Ambassador Elayne Whyte Goméz during a meeting of a UN Working Group on nuclear disarmament in Geneva, 22 February 2016. Source: UN Photo by Jean-Marc Ferré, flickr.com.
Ambassador Elayne Whyte Goméz during a meeting of a UN Working Group on nuclear disarmament in Geneva, 22 February 2016. Source: UN Photo by Jean-Marc Ferré, flickr.com.

June 6, 2023

Princeton University's Program on Science and Global Security (SGS) together with the Princeton School of Public and International Affairs (SPIA) hosted on 11 April 2023 a public lecture by Amb. Elayne Whyte “The Power of the Powerless: Reflections on Practicing Diplomacy in the Early 21st Century”.

In her lecture, Amb. Whyte explored how diplomats, activists, and leaders from countries not usually considered as power players in a world dominated by military, economic and political “great powers” have greatly contributed to forging the ideas that now shape our lives, from the creation of the United Nations Charter in 1945 to the successful struggle in 2017 to achieve the Treaty on the Prohibition of Nuclear Weapons. She explained how by acting together the powerless in today’s world order have developed ideas and practices of a diplomacy for humanity which may offer a path forward at a time of overlapping global crises and multiple social, environmental, and technological transitions with deep institutional and political implications that need solutions beyond nation-states.
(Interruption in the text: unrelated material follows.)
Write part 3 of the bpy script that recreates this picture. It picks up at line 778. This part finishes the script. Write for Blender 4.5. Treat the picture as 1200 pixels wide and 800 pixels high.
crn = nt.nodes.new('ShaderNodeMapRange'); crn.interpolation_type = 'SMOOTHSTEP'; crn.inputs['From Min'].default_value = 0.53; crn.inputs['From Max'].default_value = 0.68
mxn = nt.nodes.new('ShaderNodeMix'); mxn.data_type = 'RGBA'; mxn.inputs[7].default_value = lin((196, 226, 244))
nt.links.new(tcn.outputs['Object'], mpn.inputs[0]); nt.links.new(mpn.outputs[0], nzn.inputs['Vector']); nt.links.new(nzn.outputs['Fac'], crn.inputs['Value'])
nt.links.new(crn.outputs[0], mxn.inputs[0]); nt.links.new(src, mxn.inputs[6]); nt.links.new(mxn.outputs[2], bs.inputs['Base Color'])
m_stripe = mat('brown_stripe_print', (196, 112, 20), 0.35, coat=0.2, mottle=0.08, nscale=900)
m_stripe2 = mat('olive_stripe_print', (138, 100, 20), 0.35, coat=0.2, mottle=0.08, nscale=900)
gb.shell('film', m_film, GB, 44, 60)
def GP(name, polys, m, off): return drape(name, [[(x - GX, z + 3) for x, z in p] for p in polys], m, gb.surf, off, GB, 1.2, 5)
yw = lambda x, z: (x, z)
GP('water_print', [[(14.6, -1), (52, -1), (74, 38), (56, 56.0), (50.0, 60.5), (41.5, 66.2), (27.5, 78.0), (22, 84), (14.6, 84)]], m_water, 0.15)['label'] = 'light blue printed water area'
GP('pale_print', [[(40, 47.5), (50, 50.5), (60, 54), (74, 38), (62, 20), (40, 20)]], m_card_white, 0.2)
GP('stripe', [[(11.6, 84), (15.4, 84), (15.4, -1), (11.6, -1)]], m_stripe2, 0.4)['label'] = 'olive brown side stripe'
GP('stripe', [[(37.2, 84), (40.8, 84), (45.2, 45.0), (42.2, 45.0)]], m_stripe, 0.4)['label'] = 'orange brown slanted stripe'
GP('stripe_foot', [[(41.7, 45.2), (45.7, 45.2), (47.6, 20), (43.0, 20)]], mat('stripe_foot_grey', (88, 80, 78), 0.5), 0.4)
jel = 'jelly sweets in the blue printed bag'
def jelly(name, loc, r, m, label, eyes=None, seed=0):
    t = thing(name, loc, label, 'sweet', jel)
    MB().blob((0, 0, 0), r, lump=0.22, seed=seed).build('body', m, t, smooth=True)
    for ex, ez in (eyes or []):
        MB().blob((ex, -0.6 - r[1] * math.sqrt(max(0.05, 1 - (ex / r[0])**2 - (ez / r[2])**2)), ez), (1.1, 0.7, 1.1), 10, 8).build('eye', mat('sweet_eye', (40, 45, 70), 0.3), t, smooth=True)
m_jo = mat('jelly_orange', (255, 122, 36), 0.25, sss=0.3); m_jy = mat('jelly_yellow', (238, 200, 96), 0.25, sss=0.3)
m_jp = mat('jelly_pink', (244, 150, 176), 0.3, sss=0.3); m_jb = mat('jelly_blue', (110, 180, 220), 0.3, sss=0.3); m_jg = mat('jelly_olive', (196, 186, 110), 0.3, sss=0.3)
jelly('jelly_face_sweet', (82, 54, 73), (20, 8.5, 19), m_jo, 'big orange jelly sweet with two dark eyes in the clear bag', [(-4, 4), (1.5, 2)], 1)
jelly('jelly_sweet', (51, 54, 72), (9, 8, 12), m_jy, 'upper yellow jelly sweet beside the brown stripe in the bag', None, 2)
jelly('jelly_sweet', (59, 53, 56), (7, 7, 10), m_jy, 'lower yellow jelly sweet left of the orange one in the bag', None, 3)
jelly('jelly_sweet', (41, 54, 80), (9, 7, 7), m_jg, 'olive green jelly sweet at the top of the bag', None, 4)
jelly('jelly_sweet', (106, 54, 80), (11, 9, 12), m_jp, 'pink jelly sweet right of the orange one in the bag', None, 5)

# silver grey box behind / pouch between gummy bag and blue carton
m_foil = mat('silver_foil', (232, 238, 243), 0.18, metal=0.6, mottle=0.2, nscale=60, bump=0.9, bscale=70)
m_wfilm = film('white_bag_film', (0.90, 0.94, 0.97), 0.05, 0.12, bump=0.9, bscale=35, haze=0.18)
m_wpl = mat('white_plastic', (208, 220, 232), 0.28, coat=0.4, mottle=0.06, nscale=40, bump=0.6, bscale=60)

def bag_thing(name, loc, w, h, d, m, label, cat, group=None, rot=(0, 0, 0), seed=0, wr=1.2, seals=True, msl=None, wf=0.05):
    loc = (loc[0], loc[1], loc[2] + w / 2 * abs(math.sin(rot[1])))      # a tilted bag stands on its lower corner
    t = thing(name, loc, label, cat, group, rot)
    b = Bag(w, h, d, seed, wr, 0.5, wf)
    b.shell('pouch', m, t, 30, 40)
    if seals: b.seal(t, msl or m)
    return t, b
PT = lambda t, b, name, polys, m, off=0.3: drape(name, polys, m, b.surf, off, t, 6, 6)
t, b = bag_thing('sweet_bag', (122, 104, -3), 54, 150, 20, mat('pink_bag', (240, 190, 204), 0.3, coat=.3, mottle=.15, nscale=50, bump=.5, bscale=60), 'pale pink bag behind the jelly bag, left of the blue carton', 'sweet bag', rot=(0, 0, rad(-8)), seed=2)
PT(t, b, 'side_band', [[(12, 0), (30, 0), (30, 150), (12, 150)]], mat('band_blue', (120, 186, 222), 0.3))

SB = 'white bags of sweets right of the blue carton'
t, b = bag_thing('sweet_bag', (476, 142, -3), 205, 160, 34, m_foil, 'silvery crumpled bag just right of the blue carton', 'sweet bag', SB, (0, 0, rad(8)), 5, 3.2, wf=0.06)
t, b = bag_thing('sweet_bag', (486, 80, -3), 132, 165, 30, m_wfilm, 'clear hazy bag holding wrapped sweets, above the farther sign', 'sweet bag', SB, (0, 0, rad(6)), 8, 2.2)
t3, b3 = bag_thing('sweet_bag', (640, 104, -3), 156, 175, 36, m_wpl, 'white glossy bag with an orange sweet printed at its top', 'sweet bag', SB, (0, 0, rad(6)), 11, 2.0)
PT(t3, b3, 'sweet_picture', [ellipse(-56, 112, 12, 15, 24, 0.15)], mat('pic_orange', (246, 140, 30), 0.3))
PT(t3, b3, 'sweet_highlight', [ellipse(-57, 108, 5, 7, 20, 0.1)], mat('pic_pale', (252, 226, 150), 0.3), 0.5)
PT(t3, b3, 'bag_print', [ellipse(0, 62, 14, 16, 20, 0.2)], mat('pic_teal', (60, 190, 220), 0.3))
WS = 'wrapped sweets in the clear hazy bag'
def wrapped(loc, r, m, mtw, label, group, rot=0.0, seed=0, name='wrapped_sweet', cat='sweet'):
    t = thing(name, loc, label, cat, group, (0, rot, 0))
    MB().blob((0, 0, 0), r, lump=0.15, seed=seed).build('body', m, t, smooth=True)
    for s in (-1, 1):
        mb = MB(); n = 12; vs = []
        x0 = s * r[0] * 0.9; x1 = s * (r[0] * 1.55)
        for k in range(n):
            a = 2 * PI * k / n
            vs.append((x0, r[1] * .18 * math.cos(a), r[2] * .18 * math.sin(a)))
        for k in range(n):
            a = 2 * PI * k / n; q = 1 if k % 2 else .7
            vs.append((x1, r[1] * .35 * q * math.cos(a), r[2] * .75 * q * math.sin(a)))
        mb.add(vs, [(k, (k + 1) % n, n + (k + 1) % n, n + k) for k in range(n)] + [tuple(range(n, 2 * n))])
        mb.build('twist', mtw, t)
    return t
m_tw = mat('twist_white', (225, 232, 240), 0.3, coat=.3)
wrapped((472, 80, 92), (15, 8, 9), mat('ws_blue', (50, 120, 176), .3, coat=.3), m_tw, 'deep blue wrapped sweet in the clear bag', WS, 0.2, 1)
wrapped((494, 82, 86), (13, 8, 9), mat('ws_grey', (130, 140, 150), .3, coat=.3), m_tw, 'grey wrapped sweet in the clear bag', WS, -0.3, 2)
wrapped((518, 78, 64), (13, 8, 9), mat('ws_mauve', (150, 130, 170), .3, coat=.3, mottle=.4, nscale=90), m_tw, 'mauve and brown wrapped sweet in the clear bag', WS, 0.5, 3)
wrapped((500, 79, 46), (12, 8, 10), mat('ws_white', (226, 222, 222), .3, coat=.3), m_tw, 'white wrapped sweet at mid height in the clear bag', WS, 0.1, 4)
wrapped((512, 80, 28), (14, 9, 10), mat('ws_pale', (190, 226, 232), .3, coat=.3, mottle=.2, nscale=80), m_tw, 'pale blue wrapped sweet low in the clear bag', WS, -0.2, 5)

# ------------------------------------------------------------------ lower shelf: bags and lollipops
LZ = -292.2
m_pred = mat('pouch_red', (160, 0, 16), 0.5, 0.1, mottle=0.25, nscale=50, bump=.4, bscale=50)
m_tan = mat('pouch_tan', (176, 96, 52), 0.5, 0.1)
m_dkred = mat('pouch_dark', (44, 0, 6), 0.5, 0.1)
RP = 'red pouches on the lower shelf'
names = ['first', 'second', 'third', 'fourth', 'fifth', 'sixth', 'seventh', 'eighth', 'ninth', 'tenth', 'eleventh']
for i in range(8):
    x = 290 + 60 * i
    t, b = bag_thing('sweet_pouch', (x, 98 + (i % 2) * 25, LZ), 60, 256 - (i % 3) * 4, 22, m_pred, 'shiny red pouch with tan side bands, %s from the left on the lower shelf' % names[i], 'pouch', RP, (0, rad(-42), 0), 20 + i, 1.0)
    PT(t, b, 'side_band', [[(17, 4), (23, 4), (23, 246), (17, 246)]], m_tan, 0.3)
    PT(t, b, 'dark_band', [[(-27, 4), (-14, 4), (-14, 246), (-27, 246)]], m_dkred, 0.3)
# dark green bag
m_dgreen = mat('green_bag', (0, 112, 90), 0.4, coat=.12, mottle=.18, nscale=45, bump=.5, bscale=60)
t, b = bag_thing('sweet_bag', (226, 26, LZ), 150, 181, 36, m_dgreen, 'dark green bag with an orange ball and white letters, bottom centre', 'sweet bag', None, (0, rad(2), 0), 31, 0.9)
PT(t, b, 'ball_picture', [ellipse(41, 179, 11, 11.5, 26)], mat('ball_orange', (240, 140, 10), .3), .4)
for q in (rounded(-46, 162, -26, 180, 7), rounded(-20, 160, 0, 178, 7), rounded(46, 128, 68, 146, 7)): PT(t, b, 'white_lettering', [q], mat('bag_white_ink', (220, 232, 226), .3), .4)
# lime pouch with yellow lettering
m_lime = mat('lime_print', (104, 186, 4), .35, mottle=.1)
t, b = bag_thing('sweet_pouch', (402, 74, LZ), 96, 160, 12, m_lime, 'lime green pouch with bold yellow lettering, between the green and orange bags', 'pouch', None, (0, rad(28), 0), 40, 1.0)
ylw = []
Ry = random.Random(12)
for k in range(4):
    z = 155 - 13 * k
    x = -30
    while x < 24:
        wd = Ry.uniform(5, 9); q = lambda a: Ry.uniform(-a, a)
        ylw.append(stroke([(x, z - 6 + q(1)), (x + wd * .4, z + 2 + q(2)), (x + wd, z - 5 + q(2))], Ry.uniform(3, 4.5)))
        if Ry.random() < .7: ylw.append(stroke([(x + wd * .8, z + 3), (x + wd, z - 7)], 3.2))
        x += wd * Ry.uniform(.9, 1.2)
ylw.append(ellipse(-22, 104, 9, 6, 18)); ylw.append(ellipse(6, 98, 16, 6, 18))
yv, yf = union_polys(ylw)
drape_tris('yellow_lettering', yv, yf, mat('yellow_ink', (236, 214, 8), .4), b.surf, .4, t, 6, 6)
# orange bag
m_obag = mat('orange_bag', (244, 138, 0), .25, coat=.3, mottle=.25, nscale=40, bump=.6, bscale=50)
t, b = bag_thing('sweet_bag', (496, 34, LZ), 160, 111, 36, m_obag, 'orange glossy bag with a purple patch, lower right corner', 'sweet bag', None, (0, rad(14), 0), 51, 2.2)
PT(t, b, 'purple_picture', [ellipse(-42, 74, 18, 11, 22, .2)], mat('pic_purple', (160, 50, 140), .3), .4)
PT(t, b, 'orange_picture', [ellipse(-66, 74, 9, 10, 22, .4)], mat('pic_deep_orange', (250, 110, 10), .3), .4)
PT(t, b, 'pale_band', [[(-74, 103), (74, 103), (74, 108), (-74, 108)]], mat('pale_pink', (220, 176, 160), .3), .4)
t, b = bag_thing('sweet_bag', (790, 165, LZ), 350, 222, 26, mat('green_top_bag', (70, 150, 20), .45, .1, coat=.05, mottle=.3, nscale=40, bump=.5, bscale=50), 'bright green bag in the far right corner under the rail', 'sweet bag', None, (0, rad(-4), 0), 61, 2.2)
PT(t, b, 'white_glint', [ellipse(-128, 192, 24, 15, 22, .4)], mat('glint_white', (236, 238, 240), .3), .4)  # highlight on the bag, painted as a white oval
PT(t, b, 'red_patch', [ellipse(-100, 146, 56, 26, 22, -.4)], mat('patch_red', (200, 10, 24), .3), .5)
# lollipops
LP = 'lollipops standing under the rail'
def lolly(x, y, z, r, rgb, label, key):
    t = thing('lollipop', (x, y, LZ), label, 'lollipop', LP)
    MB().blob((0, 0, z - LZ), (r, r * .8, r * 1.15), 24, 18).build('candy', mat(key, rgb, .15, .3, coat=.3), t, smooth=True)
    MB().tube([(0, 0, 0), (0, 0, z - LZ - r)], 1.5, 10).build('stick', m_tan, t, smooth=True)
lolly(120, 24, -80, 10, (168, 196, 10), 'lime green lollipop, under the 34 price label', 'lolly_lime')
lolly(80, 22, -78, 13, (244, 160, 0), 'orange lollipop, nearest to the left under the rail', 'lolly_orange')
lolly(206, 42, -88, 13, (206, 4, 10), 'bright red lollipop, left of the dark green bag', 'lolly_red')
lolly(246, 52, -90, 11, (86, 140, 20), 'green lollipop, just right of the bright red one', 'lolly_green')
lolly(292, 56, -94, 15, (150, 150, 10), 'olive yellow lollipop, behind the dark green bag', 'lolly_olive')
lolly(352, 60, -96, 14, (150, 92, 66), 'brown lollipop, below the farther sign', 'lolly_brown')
Amb. Whyte focused on the negotiations she chaired between 124 states of the Treaty on the Prohibition of Nuclear Weapons. She highlighted how this process represented a diversification of agency and leadership in the struggle for nuclear disarmament, and a deliberate shift in emphasis from state security towards concern for all humanity as part of a broader focus in multilateral negotiation processes on the existential concerns of humanity. She emphasized the importance of how the powerless combined new out-of-the-box thinking with ethical strength to craft a new strategy, leadership by civil society and governments, and the role of experienced diplomats using the legitimacy and convening force of the United Nations, under a General Assembly mandate, to achieve the Treaty.

Elayne G. Whyte is the former Vice-Minister of Foreign Affairs of Costa Rica and was the first woman, and the first person of African descent, to hold this office. She was the Ambassador and Permanent Representative of Costa Rica to the United Nations and she was President of the UN Conference involving 124 states that negotiated and adopted the Treaty on the Prohibition of Nuclear Weapons, which entered into force in 2021. She has served in leadership positions in security and disarmament treaty-regimes and has led several global negotiation processes to fill legal or cooperation gaps in the fields of human rights and global health.